I’m now in a country where the trains run on time, are comfortable and, unlike in the UK, affordable. There is free Wi fi everywhere and, again unlike in the UK, everyone speaks perfect English. Even with the plunging exchange rate, it’s not over-expensive although when it plunges some more it soon will be. Welcome to the Netherlands.
I’ve only been here a day and the difference between the country of my birth and the country of my mother’s birth is palpable. I know I am only getting a sense of the differences but I am at an advantage because I know the Netherlands well.
Even before Britain’s EU exit, we were a tortured country, consumed with cynicism, many of us in the Daily Mail view of Britain where everything is broken and nothing works. Brexit, at a stroke, has made things so much worse.
I now read that all the architects of our exit from the EU have decided their work is done and left it to everyone else to pick up the pieces. A chancer, Boris Johnson, and a racist, Nigel Farage, whose dream this was, have left the stage just as it set fire. You, they say, put out the flames.
Contrary to speculation, I am not leaving the country on anything but a temporary basis, but if I was starting out in life I might not feel the same. This wonderful country, the Netherlands, an incredible blend of history and state of the art technology is what we could have become.
The next generation has already seen what’s coming, with diminishing opportunities as investment start to diminish.
If you are thinking of living or working abroad, you may soon need to think again if abroad means Europe. The next prime minister, even it is Theresa May, will start from a position where everything is up for grabs. Do not take it for granted that if you live abroad now that you will be able to do so by 2019.
David Cameron’s Project Fear campaign didn’t work but Project Hate did and now it turns out that the leaders of Project Hate, who would almost certainly form the post referendum government, either had no idea what to do if we voted to leave the EU or, worse still, didn’t care.
It defies commonsense to suggest that the Leave campaign can be excused for having no idea what to do if we left the EU. Of course they can’t be. You don’t take reckless gambles with the lives of the people you purport to represent and just hope something turns up, do you? If you voted to leave the EU, did you really not have a clue what would happen next?
And on the back of this ugly deception, Britain stands on the inside waiting to get out, not having the first idea of what to do and where to go.
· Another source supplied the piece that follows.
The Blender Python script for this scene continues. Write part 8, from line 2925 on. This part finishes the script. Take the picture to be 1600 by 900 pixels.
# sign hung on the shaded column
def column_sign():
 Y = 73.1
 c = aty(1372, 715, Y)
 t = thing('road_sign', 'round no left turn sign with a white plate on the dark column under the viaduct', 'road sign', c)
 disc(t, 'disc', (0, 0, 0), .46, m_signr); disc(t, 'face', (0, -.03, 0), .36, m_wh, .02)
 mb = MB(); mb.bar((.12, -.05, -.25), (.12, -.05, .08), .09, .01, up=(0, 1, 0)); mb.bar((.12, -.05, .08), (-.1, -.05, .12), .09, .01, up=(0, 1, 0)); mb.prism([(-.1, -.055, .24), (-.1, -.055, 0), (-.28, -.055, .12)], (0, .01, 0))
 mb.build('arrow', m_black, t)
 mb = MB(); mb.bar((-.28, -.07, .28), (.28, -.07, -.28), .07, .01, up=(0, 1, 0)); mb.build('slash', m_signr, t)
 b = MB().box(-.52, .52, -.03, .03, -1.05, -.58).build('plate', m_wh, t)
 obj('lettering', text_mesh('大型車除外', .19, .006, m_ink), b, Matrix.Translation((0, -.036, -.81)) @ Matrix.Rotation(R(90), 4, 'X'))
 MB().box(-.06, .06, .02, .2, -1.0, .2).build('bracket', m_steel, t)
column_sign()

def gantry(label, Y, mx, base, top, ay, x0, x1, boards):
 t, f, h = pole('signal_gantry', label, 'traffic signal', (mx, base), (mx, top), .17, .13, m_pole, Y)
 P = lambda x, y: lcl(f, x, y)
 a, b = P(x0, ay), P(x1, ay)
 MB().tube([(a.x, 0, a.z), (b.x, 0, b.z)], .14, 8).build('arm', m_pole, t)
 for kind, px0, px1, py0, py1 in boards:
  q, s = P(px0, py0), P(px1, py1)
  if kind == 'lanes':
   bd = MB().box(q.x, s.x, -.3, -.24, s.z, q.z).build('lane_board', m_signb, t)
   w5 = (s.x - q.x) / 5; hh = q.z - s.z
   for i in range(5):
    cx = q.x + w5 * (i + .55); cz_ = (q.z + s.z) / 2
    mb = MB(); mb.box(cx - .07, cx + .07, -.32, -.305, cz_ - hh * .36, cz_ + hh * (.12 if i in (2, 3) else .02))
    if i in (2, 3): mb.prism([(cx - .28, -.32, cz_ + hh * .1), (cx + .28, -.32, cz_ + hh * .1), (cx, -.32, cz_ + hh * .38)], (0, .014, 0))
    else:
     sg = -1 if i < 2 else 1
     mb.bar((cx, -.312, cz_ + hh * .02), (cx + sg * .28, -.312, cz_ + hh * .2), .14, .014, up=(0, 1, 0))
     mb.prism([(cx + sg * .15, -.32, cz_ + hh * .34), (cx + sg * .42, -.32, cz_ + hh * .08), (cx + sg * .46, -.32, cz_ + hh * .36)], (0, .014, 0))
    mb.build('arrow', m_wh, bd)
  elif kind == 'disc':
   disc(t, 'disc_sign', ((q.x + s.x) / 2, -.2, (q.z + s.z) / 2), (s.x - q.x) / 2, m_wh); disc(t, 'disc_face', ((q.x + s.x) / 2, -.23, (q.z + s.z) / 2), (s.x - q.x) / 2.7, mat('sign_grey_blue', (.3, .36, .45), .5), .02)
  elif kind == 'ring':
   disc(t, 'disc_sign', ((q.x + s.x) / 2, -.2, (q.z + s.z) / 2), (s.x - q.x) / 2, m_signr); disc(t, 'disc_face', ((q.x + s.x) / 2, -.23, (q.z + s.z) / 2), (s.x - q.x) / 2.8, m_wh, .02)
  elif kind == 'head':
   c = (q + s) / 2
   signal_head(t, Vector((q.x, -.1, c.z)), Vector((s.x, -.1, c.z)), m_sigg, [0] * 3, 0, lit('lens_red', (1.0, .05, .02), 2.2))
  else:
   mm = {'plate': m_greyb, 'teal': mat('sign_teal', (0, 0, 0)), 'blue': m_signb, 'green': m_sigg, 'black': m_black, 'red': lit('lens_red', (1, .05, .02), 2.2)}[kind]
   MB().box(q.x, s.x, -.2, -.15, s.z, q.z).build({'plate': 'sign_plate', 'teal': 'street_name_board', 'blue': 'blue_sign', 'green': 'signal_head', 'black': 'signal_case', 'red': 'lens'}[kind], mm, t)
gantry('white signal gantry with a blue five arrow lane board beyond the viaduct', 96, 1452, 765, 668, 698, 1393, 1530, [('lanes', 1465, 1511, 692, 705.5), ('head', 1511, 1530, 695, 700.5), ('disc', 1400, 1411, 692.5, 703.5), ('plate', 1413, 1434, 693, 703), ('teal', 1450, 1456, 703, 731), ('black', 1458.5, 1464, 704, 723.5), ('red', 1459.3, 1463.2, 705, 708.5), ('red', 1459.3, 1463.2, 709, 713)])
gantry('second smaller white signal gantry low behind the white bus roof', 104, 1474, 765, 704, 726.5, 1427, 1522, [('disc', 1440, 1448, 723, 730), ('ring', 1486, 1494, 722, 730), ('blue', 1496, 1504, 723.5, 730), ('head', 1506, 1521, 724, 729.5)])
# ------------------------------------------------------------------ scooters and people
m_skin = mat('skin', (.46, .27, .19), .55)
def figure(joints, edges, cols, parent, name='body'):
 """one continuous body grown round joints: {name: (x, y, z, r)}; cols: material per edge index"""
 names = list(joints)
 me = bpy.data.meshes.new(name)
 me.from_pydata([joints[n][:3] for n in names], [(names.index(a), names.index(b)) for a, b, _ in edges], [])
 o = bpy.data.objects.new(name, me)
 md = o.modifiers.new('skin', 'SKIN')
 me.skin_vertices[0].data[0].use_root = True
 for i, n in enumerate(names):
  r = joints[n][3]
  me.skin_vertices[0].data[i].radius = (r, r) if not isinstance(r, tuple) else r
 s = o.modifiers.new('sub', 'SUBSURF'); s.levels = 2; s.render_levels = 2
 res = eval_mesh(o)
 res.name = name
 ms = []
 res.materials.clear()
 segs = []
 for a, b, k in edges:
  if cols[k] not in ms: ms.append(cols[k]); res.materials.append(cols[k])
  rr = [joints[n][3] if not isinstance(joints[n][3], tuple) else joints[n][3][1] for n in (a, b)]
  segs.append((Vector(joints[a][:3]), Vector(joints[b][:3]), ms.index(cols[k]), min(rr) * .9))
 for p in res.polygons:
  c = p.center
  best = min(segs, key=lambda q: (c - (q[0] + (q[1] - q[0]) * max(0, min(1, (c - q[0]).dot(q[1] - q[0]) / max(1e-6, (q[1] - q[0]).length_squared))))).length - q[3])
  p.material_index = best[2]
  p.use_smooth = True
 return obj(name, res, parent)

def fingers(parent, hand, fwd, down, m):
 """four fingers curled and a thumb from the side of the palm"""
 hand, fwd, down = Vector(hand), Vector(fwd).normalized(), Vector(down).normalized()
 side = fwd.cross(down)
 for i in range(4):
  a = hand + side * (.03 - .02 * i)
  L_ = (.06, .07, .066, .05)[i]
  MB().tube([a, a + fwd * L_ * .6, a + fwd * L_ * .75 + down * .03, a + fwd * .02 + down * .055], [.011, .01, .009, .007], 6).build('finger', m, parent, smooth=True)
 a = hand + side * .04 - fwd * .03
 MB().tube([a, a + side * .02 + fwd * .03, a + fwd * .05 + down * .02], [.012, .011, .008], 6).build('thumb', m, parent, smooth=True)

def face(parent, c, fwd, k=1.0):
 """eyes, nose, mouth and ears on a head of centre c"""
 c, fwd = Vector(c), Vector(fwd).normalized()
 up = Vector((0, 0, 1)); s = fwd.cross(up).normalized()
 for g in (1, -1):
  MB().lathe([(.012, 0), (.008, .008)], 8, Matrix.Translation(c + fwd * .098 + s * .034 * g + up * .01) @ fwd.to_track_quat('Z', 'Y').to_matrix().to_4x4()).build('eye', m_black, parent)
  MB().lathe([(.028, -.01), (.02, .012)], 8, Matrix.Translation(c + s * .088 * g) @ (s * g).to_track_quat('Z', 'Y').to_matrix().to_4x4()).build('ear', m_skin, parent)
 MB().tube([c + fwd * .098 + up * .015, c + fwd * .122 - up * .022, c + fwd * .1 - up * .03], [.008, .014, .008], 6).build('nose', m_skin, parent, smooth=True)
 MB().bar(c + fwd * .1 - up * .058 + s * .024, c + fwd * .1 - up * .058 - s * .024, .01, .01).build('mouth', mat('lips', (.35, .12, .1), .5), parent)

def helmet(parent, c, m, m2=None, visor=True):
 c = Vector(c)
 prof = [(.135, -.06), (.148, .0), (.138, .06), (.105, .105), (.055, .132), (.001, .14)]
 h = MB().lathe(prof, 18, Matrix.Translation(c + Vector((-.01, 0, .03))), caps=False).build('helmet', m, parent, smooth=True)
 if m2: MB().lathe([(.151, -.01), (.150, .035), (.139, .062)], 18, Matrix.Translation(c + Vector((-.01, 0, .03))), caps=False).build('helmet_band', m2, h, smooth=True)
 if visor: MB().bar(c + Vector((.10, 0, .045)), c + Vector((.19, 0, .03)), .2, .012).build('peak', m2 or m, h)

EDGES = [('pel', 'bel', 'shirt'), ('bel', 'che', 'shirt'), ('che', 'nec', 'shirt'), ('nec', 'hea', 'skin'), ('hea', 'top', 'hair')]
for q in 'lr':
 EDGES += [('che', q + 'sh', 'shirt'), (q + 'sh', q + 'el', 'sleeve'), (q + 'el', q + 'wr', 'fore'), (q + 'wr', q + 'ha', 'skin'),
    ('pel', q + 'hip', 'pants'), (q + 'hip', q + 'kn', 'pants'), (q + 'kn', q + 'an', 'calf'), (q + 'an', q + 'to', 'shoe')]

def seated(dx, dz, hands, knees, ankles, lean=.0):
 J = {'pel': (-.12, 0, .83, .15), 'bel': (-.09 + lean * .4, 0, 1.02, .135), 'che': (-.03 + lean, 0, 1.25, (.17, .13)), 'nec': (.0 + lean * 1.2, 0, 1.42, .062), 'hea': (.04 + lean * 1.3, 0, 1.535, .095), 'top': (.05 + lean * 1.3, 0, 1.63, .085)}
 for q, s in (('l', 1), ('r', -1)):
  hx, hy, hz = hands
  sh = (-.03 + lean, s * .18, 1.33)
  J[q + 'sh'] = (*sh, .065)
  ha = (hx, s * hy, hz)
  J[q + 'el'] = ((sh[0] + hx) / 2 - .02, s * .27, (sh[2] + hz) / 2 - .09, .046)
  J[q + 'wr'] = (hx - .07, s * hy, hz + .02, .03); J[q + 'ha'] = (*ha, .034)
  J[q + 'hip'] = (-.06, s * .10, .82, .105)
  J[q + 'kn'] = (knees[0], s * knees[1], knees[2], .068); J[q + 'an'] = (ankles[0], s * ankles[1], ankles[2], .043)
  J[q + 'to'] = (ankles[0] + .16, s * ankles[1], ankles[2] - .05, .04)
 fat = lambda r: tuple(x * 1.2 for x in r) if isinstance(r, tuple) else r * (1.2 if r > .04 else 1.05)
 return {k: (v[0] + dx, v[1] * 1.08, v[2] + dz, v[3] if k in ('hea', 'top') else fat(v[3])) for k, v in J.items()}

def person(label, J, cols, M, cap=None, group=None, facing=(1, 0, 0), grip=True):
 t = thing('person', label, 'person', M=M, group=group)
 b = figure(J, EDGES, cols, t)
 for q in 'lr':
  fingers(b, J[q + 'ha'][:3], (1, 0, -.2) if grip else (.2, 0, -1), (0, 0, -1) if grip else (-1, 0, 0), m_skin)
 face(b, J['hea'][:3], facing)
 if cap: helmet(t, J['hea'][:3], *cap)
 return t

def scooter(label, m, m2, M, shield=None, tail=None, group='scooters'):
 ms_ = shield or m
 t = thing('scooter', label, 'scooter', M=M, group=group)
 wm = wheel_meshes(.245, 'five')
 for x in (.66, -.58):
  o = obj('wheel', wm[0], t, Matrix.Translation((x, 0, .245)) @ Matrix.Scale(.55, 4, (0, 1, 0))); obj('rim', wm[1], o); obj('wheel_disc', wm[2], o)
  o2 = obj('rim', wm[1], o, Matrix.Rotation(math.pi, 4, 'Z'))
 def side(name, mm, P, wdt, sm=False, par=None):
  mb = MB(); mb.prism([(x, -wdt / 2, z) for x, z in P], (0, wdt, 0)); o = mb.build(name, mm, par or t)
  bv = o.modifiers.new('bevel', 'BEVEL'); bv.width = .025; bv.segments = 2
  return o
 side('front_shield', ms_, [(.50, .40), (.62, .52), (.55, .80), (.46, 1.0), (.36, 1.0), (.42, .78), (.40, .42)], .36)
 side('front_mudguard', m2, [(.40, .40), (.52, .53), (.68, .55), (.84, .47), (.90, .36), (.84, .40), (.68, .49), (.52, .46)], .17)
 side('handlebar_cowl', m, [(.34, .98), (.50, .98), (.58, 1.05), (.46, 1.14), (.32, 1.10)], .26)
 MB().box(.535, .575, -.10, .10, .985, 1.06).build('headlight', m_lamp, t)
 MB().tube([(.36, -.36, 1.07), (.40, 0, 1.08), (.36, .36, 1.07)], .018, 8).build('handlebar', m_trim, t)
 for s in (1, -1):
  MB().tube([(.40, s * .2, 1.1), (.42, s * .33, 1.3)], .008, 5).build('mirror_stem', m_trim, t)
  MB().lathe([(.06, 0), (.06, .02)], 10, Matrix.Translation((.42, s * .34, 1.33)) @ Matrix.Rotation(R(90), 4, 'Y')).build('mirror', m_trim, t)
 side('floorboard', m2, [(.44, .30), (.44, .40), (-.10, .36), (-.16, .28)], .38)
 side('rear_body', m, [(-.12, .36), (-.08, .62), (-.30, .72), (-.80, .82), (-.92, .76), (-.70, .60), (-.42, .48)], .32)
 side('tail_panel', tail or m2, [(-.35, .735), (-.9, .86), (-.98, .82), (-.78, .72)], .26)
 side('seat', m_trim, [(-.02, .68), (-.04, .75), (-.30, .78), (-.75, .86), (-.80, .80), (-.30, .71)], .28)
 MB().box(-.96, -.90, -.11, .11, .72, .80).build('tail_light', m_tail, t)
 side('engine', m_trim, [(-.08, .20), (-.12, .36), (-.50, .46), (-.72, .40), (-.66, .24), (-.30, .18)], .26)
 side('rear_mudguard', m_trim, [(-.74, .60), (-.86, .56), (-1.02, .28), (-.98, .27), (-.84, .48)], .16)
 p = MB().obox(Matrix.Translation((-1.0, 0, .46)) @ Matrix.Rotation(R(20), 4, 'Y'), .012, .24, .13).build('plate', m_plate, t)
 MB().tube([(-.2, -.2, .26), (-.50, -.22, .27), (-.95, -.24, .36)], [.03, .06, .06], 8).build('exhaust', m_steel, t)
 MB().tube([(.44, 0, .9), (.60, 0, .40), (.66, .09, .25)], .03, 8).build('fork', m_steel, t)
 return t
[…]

For a few days, I’m on the outside looking in, still baffled at what we have thrown away and at a complete loss to understand why.
I’m going to enjoy the Netherlands and the rest of Europe whilst I still can enjoy visa free travel and before the pound achieves parity, or worse, with the Euro.
In the warm sunshine of the Netherlands, I know a cold wind is coming and I am still furious with the shysters and charlatans of the Leave campaign who allowed it to happen.